> Written problem:
From the entries below, reproduce exactly the lines from the one with "What Blender Python" through the one with "COL = scene.collection", both included, without images.

> Entries supplied:
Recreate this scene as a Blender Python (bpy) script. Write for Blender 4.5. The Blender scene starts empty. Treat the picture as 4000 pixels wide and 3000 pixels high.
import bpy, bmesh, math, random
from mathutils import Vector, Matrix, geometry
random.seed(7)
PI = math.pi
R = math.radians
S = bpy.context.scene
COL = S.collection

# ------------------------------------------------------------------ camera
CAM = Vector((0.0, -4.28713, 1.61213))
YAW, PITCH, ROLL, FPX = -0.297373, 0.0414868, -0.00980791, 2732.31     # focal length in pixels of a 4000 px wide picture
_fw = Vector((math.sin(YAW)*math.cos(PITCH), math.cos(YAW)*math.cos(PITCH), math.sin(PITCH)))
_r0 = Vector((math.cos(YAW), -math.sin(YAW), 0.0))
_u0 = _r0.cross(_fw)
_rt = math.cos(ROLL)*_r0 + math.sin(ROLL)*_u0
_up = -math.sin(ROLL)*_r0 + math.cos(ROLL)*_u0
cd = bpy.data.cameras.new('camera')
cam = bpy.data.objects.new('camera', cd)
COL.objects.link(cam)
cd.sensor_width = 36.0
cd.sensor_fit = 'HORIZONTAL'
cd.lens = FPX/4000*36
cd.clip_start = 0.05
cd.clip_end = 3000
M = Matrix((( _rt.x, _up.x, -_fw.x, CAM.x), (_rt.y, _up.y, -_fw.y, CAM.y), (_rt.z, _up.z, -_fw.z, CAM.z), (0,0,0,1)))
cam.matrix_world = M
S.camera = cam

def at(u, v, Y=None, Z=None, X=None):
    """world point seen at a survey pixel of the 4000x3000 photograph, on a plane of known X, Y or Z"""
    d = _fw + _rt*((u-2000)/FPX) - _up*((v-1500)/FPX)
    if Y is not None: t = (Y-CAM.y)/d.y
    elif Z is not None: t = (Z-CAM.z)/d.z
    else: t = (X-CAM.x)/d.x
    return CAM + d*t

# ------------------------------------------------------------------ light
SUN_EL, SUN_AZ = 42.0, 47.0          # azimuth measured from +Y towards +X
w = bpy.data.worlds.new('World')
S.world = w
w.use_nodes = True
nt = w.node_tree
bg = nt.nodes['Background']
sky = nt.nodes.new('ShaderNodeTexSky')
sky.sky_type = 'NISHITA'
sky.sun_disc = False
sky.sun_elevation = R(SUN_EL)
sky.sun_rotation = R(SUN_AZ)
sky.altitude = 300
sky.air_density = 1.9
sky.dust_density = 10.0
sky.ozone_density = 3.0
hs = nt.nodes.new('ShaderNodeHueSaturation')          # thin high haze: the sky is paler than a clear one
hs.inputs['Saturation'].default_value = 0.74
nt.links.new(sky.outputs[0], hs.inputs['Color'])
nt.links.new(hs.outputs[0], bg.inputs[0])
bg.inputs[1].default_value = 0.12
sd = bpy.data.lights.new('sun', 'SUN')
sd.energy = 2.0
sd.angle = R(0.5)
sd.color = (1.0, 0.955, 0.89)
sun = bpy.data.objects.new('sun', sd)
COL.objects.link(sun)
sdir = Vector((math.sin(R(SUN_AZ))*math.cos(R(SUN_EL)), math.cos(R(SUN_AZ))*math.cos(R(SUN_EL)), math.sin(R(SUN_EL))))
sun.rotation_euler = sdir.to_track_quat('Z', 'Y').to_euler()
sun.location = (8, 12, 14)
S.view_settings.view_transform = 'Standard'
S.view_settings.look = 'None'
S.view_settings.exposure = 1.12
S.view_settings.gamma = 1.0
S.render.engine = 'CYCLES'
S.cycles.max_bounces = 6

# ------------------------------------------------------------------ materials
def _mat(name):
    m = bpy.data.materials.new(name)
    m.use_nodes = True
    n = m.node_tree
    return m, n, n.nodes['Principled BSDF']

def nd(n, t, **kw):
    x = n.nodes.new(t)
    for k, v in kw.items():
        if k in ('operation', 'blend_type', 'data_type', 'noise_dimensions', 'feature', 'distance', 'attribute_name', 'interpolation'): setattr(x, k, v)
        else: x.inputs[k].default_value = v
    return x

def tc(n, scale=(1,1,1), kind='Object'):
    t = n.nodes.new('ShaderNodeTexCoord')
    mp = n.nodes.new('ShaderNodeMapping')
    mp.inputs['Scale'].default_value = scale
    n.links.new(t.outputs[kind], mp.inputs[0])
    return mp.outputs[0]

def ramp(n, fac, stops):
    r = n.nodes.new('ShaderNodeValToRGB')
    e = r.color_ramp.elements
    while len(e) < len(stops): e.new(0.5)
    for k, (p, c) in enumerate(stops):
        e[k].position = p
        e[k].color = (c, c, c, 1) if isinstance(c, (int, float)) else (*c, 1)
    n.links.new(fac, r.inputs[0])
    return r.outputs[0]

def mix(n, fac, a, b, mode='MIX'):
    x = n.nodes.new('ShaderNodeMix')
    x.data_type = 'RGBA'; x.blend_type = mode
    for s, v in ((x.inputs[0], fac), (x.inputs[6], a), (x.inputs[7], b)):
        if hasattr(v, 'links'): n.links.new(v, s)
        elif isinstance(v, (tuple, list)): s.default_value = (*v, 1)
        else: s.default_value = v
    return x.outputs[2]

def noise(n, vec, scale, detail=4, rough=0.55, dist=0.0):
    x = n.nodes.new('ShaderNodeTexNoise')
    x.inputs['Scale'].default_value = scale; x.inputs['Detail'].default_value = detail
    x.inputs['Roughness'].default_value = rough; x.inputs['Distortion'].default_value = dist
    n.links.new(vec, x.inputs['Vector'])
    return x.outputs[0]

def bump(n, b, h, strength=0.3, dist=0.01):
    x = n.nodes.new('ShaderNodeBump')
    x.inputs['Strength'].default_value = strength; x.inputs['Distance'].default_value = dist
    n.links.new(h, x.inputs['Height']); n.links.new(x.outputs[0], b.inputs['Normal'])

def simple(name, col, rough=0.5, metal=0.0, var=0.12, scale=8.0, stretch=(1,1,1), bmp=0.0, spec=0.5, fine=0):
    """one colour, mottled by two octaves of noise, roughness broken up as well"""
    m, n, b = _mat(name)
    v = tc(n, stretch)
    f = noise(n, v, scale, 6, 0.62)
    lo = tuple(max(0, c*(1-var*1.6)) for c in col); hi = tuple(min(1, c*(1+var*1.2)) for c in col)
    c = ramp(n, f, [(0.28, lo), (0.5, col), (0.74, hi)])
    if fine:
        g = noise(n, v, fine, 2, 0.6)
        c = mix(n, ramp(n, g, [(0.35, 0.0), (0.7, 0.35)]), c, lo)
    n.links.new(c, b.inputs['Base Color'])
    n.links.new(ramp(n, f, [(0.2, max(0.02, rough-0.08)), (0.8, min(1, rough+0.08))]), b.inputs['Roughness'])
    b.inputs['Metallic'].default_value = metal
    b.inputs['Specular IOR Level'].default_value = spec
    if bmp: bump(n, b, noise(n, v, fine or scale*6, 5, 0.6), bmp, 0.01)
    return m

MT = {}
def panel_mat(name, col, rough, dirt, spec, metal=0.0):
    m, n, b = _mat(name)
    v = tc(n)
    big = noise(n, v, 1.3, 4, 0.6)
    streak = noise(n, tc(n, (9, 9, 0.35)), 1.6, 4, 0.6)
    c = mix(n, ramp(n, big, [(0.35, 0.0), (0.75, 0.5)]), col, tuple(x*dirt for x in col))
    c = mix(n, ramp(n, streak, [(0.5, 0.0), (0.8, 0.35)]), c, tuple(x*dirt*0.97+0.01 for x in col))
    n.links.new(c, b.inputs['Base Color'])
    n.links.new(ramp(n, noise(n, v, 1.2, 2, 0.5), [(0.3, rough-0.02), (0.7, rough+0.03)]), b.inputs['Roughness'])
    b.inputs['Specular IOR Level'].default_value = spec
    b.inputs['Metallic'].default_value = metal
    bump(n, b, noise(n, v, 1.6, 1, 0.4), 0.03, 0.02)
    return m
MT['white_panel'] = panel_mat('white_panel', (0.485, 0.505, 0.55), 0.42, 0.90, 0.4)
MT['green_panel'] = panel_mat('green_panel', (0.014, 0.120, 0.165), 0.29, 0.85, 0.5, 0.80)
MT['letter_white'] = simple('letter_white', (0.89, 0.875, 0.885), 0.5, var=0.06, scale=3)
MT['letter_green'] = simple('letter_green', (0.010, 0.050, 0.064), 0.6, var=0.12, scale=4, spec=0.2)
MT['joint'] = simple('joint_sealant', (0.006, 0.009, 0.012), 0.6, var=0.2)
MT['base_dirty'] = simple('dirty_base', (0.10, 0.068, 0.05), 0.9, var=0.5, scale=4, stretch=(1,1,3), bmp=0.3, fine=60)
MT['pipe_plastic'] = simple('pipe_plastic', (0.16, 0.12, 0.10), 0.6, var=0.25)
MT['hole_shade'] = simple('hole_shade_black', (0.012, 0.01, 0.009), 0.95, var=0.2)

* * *

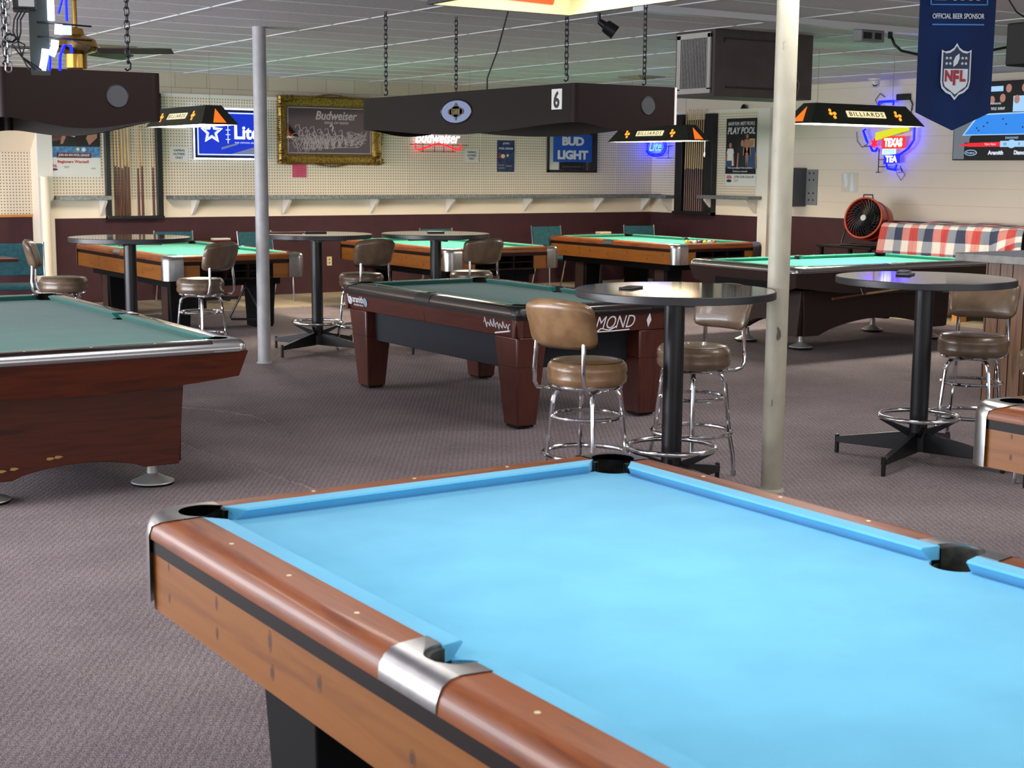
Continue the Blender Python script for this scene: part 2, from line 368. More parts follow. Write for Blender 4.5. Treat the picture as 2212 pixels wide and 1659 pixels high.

...

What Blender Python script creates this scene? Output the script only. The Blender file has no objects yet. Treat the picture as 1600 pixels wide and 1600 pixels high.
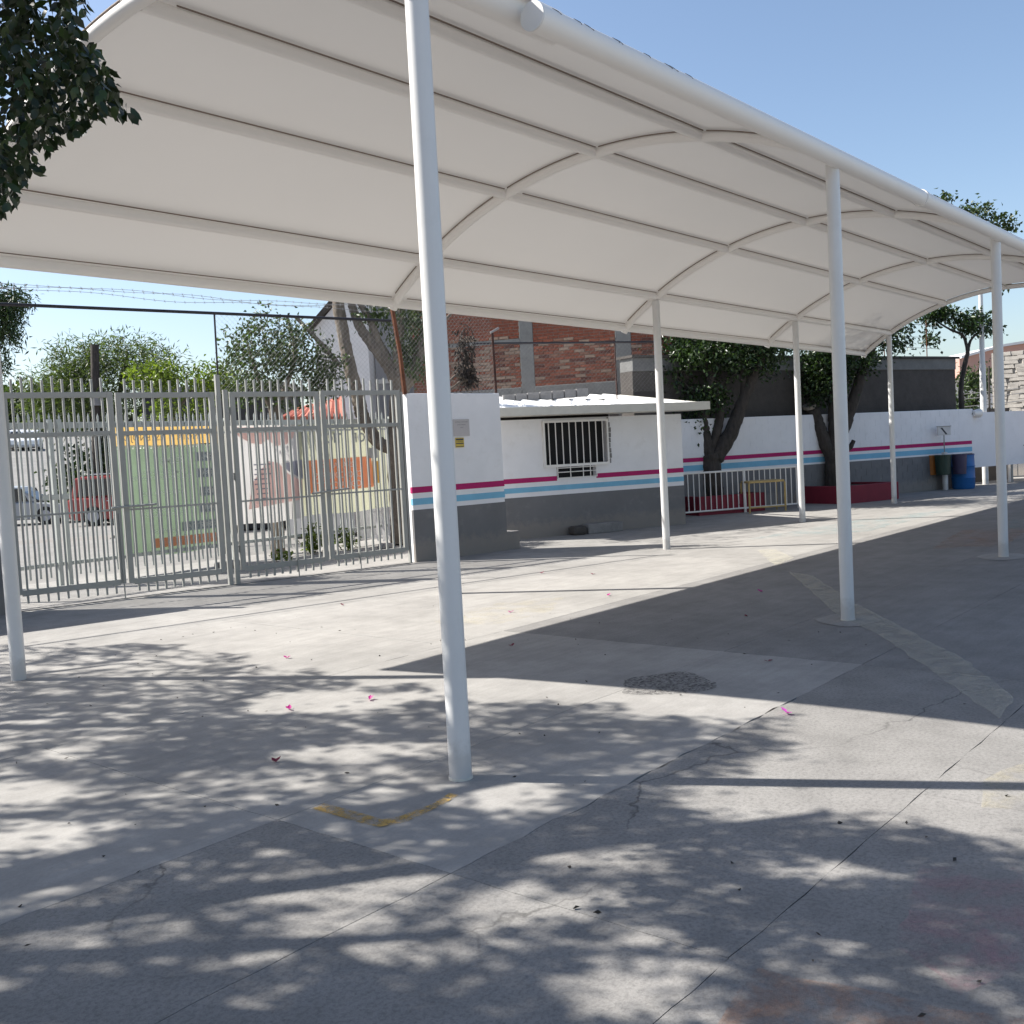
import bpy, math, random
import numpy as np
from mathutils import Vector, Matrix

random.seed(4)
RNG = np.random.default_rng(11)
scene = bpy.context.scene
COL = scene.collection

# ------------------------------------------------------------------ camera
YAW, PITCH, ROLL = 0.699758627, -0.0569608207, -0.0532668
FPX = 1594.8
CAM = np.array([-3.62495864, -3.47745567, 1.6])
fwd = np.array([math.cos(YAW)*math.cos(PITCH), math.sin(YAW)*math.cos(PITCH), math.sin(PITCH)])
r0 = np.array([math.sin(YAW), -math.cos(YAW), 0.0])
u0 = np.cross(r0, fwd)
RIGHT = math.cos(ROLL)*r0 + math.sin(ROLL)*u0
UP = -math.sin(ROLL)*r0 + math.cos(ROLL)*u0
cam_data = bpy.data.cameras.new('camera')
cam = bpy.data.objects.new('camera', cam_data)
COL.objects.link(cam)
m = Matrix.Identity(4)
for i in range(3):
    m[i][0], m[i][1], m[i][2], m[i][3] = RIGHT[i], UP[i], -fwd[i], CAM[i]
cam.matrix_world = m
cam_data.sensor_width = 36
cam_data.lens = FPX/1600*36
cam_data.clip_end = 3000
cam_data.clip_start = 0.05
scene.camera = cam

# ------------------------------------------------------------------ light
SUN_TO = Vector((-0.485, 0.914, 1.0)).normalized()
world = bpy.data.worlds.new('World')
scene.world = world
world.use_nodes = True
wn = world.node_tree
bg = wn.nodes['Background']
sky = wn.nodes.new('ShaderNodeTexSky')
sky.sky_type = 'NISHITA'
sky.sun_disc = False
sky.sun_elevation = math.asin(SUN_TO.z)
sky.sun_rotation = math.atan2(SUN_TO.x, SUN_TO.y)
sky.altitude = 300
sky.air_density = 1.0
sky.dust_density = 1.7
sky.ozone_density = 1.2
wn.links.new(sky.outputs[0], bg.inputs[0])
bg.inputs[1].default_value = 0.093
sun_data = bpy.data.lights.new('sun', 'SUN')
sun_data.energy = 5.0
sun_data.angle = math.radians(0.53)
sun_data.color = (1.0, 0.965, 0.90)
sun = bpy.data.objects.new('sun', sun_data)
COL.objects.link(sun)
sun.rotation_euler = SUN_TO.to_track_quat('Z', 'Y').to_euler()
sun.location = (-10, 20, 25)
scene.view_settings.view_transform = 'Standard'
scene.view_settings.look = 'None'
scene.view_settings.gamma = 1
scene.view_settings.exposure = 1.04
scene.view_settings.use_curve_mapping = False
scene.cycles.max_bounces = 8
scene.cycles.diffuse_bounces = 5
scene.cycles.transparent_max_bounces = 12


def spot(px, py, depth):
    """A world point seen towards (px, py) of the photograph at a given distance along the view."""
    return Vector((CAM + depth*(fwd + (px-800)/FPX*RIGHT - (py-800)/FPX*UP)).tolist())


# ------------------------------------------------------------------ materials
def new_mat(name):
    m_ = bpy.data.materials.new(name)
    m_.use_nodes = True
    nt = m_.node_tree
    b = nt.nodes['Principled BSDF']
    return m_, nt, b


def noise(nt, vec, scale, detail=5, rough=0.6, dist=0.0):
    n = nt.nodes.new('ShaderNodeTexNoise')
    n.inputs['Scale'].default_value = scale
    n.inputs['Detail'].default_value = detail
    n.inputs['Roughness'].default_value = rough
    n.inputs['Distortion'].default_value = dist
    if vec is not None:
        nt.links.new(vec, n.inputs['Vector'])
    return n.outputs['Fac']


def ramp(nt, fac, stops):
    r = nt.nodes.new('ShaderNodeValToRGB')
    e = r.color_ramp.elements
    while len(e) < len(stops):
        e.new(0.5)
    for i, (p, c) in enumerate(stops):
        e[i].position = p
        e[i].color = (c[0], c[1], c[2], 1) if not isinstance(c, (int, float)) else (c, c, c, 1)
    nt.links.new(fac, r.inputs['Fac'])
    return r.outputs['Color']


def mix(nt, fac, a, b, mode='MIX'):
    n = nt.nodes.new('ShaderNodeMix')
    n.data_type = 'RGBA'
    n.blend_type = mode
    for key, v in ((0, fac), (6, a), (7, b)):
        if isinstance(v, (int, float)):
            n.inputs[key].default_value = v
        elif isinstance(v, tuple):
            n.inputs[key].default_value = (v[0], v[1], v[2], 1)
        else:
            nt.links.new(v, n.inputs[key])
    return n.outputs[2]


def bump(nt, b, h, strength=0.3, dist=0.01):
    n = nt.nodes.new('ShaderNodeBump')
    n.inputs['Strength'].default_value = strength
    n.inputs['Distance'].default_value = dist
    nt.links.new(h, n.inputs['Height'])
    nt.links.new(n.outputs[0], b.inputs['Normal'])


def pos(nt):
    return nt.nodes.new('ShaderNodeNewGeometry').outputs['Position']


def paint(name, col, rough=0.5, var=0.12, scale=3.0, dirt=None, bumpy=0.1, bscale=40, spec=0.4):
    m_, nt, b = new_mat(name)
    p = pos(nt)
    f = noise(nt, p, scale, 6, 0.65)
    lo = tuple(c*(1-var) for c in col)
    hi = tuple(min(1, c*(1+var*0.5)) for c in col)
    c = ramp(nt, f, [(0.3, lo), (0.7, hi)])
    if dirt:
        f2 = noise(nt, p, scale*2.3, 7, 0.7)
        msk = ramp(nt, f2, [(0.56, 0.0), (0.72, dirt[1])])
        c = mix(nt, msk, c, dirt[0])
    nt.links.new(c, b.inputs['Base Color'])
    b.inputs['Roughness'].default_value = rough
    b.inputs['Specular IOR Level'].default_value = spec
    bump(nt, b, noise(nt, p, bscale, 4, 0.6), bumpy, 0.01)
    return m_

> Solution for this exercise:
What Blender Python script creates this scene? Output the script only. The Blender file has no objects yet. Treat the picture as 1600 pixels wide and 1600 pixels high.
import bpy, math, random
import numpy as np
from mathutils import Vector, Matrix

random.seed(4)
RNG = np.random.default_rng(11)
scene = bpy.context.scene
COL = scene.collection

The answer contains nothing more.